In the summer the focus was on the company’s spiralling costs, and the challenge posed to its various models of car by the more affordable Chinese BYD automobiles. Now the conviction is mounting that the Trump victory will enable Tesla to pursue its autonomous vehicle ambitions in a more unfettered way.
Under the current rules in the US, there are blocks on producing large numbers of cars without pedals or steering wheels. A Doge deregulation drive could see these obstacles – which
include detailed reporting of crashes – loosened. The outcome could be $1 trillion of extra sales for Tesla, or so the brokers Wedbush estimate.
Meanwhile, it is felt that Trump would take steps to shield Musk if Beijing were to retaliate against US tariffs by imposing its own tariffs on Tesla cars.

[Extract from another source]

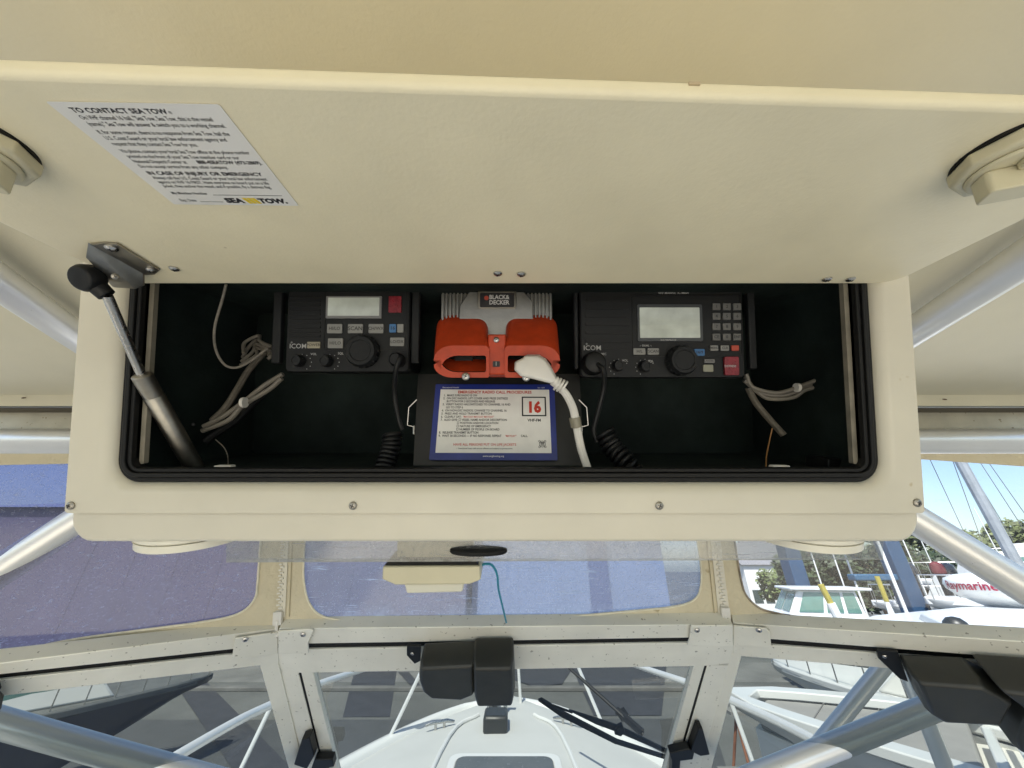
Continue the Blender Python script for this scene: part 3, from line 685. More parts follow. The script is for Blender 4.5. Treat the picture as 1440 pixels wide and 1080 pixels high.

Wedbush has set a $515 target for the shares, adding that ‘in a favourable scenario’ the price could leap to about $650 by the end of 2025. Other analysts are more sceptical about the self-driving car revolution, however, rating the shares a ‘hold’.
SPACE X
It is not possible to directly buy shares in Space X since it is an unlisted company. Musk owns about 54 per cent of the shares, with the rest held by institutions and venture capitalists.
You can, however, get exposure to the business through three investment trusts from the management group Baillie Gifford: Scottish Mortgage, Edinburgh Worldwide and Schiehallion.
Lawrence Burns, the group’s deputy manager, hails Space X as possibly ‘the most geopolitically important asset in the world’, thanks to its near-monopoly over private sector access to space.
Space X, which was founded by Musk in 2002, carries payloads for commercial partners and the US government. Its collaboration with Nasa includes taking two astronauts to the International Space Station and back.
Musk would like to spend his retirement on Mars. But Space X’s chief operating officer Gwynne Shotwell has no such dreams.
She is more interested in attracting more terrestrial customers to Starlink, Space X’s internet network. The belief that this satellite network could become the most popular way to access the internet is adding to the hope of many investors that Space X could go public. The company was valued at $210billion in June. The subsequent leap to $350billion makes it seem an irresistible proposition.
At present, however, tech companies are tending to see more advantage in remaining private. Maybe deregulation could change this stance.
Scottish Mortgage, a constituent of the FTSE 100, backs tech companies of all types, including Amazon, Nvidia and Tesla. Space X may be one of its unlisted stakes, but such have been the concerns over this element of the portfolio that the trust’s share price stands at a 13 per cent discount to its net asset value (NAV).
Scottish Mortgage is my personal bet on Tesla and Space X, but it is a high-risk vehicle, despite its solid-sounding name.
Schiehallion, named for one of the Munro mountains, is another trust only suited for those with a taste for a gamble.
However, excitement over its Space X link has narrowed its discount to 7 per cent, illustrating the willingness of investors worldwide to follow Musk to Mars – or wherever else he wishes to go.